### Exercise requirements
Leave the pictures out and quote every line from the start of the listing to the line with "part('lever', b2, 'brass', lev, 60)", inclusive.

==*==

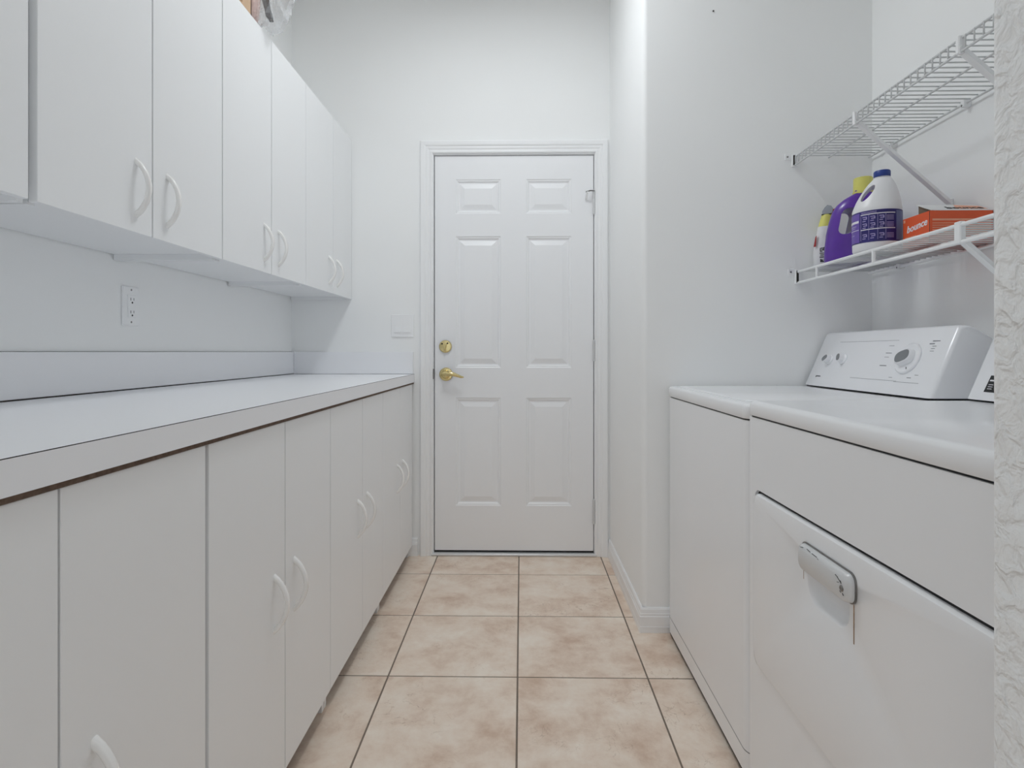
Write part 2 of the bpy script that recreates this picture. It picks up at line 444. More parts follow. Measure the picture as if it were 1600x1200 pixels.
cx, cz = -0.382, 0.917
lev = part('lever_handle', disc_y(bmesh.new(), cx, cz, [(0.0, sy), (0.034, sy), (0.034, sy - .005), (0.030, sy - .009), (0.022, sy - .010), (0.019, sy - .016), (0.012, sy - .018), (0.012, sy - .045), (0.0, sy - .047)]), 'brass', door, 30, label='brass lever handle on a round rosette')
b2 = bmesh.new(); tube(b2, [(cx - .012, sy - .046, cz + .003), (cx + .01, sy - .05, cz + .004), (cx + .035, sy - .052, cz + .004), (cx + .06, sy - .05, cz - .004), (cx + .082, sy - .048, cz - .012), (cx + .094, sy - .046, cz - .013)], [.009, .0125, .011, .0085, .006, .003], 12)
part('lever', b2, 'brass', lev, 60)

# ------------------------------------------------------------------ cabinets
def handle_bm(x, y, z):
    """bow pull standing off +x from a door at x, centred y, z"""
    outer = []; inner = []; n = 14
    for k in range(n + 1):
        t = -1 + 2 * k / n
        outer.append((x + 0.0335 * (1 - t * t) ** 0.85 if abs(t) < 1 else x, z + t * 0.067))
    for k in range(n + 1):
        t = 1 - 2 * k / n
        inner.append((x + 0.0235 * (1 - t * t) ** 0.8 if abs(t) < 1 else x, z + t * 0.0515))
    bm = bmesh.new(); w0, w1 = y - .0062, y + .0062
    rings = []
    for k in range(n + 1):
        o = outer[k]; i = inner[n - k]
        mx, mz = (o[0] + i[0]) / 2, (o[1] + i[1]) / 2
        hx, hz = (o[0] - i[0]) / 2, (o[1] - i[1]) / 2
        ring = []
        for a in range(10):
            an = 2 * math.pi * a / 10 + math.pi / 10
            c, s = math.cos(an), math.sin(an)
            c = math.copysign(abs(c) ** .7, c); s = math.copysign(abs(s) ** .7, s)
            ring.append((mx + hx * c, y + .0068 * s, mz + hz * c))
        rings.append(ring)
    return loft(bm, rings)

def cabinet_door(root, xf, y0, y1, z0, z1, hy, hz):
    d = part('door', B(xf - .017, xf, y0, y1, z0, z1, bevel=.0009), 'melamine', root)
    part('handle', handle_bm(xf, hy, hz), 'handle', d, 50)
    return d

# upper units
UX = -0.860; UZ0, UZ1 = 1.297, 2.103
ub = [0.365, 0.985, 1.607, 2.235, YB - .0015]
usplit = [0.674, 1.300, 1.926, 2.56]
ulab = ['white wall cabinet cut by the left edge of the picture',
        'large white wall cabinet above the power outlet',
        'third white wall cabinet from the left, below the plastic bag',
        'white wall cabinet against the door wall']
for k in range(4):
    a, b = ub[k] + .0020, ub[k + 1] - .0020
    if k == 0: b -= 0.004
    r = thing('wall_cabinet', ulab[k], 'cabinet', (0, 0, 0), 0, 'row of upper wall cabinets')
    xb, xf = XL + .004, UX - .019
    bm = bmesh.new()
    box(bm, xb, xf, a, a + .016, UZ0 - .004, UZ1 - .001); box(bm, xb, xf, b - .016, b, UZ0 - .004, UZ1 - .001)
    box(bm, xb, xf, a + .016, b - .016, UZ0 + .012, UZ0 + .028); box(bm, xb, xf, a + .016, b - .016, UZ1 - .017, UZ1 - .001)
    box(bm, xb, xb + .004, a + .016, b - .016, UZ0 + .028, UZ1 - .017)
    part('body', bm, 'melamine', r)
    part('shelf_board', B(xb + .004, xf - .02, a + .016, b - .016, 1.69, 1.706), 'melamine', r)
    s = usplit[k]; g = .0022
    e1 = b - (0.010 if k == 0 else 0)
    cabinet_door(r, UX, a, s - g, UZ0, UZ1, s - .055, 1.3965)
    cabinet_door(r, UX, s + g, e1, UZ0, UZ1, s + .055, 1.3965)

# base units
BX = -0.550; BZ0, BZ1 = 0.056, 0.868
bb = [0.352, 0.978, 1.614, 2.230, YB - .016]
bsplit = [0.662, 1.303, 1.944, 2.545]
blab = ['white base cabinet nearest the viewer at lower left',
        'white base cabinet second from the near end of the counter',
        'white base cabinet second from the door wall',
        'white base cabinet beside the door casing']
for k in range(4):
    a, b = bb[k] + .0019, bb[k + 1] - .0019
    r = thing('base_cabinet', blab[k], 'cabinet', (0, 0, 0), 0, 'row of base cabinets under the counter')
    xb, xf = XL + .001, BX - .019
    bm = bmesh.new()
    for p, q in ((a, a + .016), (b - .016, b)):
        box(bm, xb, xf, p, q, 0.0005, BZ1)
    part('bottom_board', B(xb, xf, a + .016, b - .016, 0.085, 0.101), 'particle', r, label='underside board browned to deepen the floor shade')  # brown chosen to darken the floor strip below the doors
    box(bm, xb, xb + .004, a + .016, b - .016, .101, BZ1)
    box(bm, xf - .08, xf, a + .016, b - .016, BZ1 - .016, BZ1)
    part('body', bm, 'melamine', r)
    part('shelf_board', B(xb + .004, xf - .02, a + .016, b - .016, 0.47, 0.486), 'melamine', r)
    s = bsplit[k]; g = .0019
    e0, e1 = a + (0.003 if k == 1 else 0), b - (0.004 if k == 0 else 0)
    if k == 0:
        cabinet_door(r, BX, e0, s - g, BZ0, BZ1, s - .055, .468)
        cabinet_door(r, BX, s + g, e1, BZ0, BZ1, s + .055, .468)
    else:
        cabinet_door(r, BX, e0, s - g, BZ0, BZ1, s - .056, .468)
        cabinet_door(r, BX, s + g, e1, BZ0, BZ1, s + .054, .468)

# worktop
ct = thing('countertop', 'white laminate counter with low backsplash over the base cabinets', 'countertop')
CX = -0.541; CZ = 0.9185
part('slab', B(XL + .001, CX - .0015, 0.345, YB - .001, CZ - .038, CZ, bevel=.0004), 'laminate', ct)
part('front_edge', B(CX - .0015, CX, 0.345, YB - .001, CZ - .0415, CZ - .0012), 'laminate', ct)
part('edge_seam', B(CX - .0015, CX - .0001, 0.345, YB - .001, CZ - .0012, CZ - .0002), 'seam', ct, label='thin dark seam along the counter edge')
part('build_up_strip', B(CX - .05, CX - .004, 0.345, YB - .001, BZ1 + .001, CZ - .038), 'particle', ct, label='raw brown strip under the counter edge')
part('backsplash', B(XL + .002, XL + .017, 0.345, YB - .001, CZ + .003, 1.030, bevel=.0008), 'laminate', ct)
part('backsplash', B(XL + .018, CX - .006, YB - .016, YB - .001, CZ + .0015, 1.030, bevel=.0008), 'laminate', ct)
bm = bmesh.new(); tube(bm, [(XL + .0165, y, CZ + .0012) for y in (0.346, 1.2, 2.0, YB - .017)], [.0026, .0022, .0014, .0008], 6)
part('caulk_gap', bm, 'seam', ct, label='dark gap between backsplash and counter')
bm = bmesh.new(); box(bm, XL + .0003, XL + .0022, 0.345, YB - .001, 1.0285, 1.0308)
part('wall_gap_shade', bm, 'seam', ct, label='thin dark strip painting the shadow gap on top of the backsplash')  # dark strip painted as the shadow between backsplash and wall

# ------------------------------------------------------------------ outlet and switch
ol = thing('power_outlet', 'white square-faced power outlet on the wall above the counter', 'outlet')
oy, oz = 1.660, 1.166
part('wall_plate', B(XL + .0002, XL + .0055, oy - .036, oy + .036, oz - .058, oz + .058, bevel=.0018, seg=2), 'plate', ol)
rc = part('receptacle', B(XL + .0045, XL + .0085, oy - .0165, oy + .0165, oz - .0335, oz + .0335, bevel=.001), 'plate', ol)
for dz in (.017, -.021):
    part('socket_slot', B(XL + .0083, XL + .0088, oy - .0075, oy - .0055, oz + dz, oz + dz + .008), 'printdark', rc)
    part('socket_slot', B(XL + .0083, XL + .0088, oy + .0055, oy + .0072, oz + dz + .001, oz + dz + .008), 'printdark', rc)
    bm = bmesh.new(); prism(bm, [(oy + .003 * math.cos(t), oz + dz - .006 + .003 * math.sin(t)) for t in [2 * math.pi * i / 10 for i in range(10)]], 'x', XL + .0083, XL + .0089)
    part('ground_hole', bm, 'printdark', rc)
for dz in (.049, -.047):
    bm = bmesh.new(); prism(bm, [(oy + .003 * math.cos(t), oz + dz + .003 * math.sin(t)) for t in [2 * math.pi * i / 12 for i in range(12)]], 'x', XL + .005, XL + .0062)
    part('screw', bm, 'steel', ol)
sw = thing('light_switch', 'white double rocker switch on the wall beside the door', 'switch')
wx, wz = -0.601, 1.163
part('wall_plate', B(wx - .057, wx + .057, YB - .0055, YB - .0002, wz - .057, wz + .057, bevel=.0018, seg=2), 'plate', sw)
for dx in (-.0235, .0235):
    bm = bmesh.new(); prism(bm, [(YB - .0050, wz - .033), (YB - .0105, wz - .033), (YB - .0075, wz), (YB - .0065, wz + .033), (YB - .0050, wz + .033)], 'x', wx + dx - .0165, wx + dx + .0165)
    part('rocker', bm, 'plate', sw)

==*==

### Response
Write part 2 of the bpy script that recreates this picture. It picks up at line 444. More parts follow. Measure the picture as if it were 1600x1200 pixels.
cx, cz = -0.382, 0.917
lev = part('lever_handle', disc_y(bmesh.new(), cx, cz, [(0.0, sy), (0.034, sy), (0.034, sy - .005), (0.030, sy - .009), (0.022, sy - .010), (0.019, sy - .016), (0.012, sy - .018), (0.012, sy - .045), (0.0, sy - .047)]), 'brass', door, 30, label='brass lever handle on a round rosette')
b2 = bmesh.new(); tube(b2, [(cx - .012, sy - .046, cz + .003), (cx + .01, sy - .05, cz + .004), (cx + .035, sy - .052, cz + .004), (cx + .06, sy - .05, cz - .004), (cx + .082, sy - .048, cz - .012), (cx + .094, sy - .046, cz - .013)], [.009, .0125, .011, .0085, .006, .003], 12)
part('lever', b2, 'brass', lev, 60)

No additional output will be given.